Maaf Raja Belgia untuk Penjajahan Kongo

JAKARTA - Aksi solidaritas Black Lives Matter (BLM) yang bergaung dalam beberapa pekan terakhir turut memengaruhi Belgia. Untuk pertama kalinya dalam sejarah, Raja Philippe yang berkuasa meminta maaf dan menyesal atas kekerasan dan penghinaan yang dilakukan pendahulunya, Raja Leopold II saat menjajah Republik Demokratik Kongo.

Melansir CNN, lewat sepucuk surat, Raja Philippe menyampaikan penyesalan yang paling dalam atas tindakan kekerasan dan kekejaman yang timbul di Kongo. Surat itu ditujukan langsung kepada Presiden Kongo Félix Antoine Tshisekedi Tshilombo. Surat itu terbit bertepatan dengan 60 tahun kemerdekaan negara Republik Demokratik Kongo.

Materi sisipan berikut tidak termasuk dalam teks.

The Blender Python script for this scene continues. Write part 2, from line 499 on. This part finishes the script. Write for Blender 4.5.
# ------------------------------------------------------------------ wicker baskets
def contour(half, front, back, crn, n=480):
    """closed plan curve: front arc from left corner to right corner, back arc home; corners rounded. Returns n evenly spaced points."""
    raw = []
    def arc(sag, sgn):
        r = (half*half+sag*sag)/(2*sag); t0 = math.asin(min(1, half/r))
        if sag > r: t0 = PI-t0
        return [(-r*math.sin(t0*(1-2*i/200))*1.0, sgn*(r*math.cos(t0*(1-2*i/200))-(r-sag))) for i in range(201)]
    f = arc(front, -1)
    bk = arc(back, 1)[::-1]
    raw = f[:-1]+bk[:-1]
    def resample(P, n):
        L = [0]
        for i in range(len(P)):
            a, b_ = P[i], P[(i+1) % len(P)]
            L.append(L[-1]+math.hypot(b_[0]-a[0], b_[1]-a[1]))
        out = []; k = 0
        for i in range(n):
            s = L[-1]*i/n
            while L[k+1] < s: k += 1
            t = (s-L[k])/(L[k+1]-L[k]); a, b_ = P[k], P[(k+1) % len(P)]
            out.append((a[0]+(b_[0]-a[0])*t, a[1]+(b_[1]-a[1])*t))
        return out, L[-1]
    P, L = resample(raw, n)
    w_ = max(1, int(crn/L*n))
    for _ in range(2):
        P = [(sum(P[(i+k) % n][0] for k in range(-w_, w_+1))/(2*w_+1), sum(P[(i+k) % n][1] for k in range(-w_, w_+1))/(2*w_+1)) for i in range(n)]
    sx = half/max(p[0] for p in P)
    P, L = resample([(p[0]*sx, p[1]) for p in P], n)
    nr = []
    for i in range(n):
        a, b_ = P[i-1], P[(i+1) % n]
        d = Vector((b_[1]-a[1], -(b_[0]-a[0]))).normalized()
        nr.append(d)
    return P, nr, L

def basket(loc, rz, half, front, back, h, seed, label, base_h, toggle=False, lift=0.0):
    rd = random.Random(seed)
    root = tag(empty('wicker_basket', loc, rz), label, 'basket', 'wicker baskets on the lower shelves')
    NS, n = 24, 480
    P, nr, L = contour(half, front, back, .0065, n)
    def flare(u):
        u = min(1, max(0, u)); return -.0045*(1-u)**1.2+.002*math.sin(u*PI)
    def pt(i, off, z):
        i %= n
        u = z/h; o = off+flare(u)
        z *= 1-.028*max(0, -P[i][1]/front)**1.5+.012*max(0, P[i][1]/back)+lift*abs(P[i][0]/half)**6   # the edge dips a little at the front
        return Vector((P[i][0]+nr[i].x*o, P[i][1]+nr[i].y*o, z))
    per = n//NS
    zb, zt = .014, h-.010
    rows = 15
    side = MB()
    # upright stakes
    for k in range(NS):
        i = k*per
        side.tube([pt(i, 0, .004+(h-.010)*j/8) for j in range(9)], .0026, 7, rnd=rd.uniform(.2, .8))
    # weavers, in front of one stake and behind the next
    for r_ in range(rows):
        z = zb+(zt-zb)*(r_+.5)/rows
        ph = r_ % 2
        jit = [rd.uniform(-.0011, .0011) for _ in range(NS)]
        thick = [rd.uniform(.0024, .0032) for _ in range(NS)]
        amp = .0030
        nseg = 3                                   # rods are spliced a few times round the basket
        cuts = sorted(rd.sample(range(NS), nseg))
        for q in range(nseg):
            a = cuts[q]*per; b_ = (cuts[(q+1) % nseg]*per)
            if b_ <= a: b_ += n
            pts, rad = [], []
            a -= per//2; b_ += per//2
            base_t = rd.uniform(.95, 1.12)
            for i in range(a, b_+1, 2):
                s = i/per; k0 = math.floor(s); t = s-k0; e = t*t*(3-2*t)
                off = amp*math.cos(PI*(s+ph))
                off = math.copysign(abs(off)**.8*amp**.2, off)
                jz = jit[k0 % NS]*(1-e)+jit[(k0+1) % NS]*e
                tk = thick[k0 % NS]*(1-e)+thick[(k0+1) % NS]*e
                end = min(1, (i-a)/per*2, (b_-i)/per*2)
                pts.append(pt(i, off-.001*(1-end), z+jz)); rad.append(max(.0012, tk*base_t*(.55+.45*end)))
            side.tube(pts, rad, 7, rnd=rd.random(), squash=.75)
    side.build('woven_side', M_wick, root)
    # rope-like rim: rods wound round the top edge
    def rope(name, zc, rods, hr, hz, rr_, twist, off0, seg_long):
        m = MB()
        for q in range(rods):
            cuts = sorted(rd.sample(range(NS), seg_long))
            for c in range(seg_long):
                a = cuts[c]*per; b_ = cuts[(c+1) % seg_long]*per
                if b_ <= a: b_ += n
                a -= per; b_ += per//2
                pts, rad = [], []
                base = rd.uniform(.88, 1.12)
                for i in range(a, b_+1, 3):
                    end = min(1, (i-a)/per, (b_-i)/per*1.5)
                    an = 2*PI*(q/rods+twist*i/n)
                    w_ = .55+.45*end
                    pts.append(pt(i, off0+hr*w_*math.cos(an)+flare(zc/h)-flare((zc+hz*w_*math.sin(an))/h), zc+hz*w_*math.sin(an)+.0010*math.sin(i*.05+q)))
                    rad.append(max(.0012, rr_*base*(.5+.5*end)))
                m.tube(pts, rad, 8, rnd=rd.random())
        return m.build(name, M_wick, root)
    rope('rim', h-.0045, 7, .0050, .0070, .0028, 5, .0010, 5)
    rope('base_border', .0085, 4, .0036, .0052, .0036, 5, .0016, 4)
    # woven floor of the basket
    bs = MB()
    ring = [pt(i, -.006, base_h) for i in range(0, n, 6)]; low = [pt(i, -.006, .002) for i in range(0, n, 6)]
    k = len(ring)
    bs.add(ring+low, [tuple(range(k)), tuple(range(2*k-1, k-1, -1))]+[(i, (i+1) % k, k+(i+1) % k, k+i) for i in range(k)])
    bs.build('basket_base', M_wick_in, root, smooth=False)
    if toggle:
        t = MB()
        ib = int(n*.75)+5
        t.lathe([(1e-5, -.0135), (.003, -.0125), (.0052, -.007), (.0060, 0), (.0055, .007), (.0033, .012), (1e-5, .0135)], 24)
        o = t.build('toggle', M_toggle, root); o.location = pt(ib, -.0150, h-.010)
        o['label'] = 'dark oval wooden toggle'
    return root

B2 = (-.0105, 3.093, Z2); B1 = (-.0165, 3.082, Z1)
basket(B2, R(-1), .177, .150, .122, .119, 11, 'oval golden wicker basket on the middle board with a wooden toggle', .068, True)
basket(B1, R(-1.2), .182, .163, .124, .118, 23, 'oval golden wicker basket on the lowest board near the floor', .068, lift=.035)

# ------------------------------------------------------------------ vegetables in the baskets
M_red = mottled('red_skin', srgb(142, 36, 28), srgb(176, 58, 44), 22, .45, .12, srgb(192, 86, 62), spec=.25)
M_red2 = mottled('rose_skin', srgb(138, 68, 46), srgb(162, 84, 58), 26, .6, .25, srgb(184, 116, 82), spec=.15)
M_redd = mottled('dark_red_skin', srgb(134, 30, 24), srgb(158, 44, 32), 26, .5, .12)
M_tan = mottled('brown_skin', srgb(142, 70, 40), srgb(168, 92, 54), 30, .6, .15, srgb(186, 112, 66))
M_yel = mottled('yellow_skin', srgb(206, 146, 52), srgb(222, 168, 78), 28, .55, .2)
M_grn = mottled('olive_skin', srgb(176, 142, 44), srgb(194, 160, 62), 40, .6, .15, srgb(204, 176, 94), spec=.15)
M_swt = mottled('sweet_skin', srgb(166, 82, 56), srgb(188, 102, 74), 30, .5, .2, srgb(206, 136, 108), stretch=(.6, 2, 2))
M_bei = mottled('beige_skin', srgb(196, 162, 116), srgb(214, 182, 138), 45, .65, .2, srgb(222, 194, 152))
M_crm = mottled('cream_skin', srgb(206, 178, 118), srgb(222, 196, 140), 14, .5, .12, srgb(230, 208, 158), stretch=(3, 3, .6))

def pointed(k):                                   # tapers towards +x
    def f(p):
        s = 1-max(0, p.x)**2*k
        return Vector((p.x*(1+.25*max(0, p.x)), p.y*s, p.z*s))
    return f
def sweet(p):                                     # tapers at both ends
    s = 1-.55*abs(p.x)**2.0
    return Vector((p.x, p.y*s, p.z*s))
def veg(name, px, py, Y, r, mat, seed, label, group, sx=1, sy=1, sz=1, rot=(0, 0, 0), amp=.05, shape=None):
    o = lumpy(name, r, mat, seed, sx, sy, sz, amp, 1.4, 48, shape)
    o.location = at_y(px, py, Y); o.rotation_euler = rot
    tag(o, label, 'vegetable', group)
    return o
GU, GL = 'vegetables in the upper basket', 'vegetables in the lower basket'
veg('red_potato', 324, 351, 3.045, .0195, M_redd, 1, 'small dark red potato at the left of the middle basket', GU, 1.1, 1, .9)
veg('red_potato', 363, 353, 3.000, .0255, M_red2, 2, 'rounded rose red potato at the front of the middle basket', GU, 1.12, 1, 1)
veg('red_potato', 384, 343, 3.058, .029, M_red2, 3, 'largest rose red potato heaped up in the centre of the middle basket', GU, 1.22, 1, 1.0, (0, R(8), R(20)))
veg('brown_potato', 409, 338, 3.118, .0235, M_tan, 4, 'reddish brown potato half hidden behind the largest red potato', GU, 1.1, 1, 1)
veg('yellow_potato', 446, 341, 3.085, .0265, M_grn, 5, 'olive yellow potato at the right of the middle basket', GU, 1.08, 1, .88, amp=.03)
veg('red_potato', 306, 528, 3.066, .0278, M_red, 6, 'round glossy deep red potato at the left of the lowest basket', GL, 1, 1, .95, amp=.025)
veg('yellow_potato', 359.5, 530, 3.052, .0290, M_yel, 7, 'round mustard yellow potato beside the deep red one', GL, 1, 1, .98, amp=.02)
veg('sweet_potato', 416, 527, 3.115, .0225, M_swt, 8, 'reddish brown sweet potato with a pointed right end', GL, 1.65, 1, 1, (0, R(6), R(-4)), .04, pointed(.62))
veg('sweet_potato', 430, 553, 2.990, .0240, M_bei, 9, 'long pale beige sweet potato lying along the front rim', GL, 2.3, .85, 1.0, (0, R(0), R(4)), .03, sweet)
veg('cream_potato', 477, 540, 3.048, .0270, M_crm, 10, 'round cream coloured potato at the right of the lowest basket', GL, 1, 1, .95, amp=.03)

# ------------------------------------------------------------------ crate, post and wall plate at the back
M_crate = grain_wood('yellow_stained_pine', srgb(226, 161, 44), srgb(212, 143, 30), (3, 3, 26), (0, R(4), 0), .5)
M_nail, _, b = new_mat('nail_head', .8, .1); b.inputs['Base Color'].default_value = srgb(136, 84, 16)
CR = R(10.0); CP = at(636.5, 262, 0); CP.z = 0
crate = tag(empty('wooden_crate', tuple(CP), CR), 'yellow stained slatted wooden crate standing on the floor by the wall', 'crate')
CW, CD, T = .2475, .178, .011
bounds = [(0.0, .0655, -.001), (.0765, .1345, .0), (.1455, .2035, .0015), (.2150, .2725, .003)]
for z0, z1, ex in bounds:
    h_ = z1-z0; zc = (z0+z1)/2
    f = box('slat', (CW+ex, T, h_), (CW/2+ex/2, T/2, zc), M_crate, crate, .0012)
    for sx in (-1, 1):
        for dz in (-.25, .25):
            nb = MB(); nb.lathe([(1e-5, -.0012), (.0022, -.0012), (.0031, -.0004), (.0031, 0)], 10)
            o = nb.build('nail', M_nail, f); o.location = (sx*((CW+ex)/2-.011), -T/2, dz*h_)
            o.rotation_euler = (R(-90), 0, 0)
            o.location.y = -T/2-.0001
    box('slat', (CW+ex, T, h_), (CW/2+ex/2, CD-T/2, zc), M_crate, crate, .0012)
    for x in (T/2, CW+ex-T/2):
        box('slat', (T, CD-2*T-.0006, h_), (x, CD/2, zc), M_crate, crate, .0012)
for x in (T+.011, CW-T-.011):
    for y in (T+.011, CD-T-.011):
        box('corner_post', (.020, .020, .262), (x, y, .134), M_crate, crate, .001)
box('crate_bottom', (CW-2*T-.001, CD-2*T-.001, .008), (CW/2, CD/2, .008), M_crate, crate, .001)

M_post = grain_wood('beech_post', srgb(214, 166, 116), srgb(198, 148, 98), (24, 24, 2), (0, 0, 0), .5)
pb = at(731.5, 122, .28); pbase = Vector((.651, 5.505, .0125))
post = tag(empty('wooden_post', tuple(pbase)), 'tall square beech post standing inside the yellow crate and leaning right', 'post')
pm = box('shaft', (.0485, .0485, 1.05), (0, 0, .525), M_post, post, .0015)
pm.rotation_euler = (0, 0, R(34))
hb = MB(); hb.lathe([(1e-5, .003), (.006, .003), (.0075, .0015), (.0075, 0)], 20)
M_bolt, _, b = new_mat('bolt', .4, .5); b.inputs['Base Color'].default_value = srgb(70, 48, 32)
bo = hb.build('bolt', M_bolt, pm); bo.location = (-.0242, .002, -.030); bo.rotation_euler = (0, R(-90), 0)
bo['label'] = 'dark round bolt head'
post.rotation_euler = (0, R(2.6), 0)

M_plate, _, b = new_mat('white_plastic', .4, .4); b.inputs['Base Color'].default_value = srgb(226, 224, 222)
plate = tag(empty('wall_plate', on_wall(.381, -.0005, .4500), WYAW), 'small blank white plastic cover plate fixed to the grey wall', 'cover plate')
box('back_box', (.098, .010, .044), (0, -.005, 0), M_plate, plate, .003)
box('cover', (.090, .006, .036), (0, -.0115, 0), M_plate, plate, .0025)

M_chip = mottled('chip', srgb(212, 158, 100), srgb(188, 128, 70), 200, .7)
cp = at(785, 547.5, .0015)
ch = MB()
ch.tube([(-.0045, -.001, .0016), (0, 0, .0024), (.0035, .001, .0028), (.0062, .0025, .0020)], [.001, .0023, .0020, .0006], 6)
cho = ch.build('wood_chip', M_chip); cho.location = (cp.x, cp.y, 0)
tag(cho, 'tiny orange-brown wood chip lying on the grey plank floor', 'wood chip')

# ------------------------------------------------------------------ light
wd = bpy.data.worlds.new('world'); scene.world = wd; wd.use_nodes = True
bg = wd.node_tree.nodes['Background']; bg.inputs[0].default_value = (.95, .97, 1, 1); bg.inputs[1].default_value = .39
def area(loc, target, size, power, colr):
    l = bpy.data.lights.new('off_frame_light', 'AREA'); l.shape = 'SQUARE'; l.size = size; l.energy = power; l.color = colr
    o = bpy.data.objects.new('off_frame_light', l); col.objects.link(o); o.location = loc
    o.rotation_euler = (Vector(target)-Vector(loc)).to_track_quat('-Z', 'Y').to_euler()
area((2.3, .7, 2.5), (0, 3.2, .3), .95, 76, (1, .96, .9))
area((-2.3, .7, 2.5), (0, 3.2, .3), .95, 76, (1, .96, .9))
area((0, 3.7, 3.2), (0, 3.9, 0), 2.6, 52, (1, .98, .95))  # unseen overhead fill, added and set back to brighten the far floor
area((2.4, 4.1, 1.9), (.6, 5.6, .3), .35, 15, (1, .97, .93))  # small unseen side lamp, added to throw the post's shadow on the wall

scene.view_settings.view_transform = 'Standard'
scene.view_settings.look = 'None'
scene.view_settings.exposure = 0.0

"Untuk semakin memperkuat ikatan kami dan mengembangkan persahabatan yang lebih berbuah, kita harus berbicara tentang dosa masa lalu kami dalam semua kebenaran dan ketenangan," tulis Raja Philippe.

Berdasarkan silsilah, Philippe merupakan keturunan dari Leopold II. Atas dasar itu, dirinya mengaku terbebani dengan dosa masa lalu pendahulunya yang dikenal kejam dengan memperkaya negeranya di atas penderitaan rakyat Kongo.

"Sejarah kami terbuat dari prestasi bersama, tetapi juga melewati periode yang menyakitkan. Pada saat menjajah Kongo, tindakan kekerasan dan kekejaman dilakukan. Itulah hal yang masih membebani ingatan kolektif kami," imbuh rasa Raja.

"Masa kolonial juga menyebabkan penderitaan dan penghinaan. Saya ingin menyampaikan penyesalan terdalam saya atas luka-luka di masa lalu. Atas semua rasa sakit yang sekarang kembali hidup oleh diskriminasi yang masih ada di masyarakat kita," tambahnya.

Berdasarkan sejarah, Kongo yang hari ini berdaulat, dulunya merupakan kekuasaan pribadi Raja Leopold II. Penguasaan itu menjadikan Kongo sebagai sumber kekayaan Belgia dari tahun 1885-1908. Belum lagi, selama berkuasa, sebagaimana yang diungkap Adam Hochschild, penulis buku laris King Leopold’s Ghost (1998), setengah populasi Kongo musnah di bawah pemerintahan Leopold.